Inbound tour operators have reported a dramatic 95% downturn in bookings for the period during next year’s London Olympics.


The European Tour Operators Association, which conducted the research among 38 of its leading members, said the results demonstrated that the capital could suffer financially during the games.


The news comes ahead of a debate at this year’s World Travel Market on the benefits for destinations of hosting sporting events and comes as Thomas Cook reveals sales of its packages for the London 2012 Olympic Games are being hampered by a public misconception the event has sold out and a general lack of consumer awareness.


ETOA’s survey of 38 members, which are responsible for two million tourists a year and represent more than £2 billion in export revenue to the UK economy, reports that sales for the period of the Olympics have plummeted, with some reporting that sales are almost non-existant for August next year. The report paints a far worse picture than predictions made by ETOA a year ago, when two-thirds of operators surveyed feared a 30% fall in business.

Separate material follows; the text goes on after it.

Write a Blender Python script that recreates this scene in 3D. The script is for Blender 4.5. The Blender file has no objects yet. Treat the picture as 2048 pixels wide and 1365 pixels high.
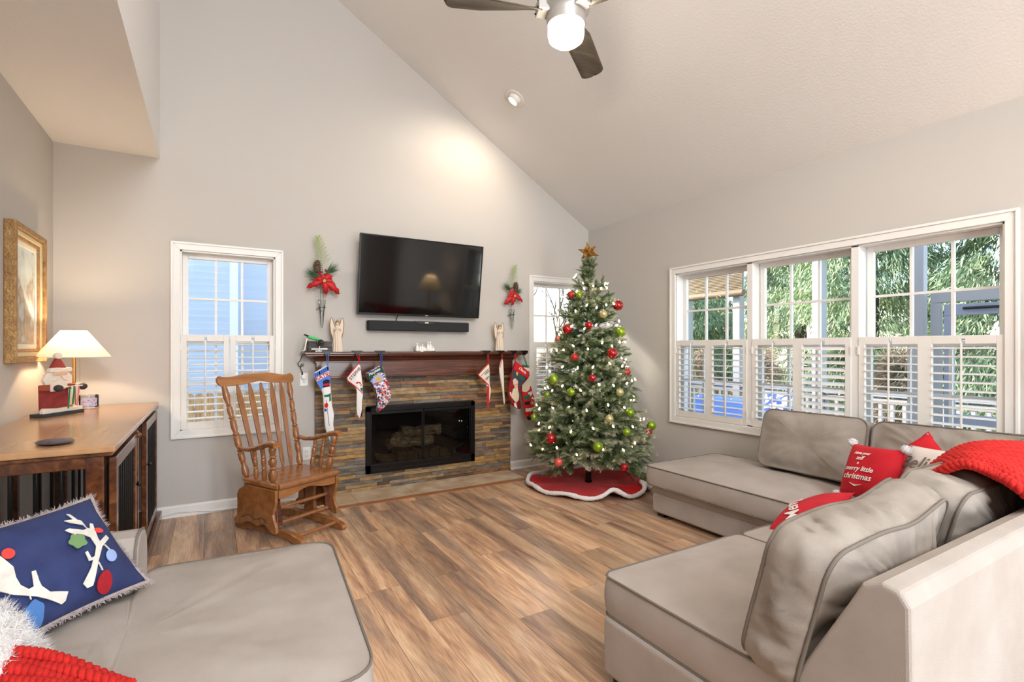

The association has blamed inflated hotel prices for deterring leisure visitors and sports fans. Previous research by ETOA identified a “bubble” in the London hotel market.


ETOA says further findings from its survey show normal leisure business declining each side of the Olympics as holidaymakers and operators stay away.


Executive director Tom Jenkins said: “The expectations of visitor numbers currently circulating within the hotel industry are hugely inflated. If UK businesses are basing their plans on data in some prominent visitor forecasts, London will suffer financially, as has been experienced by previous host cities.”


In a normal year, on average 10&% of overseas visitors arrive in the UK in August – nearly 1.5 million- and typically stay six days, according to the International Passenger Survey.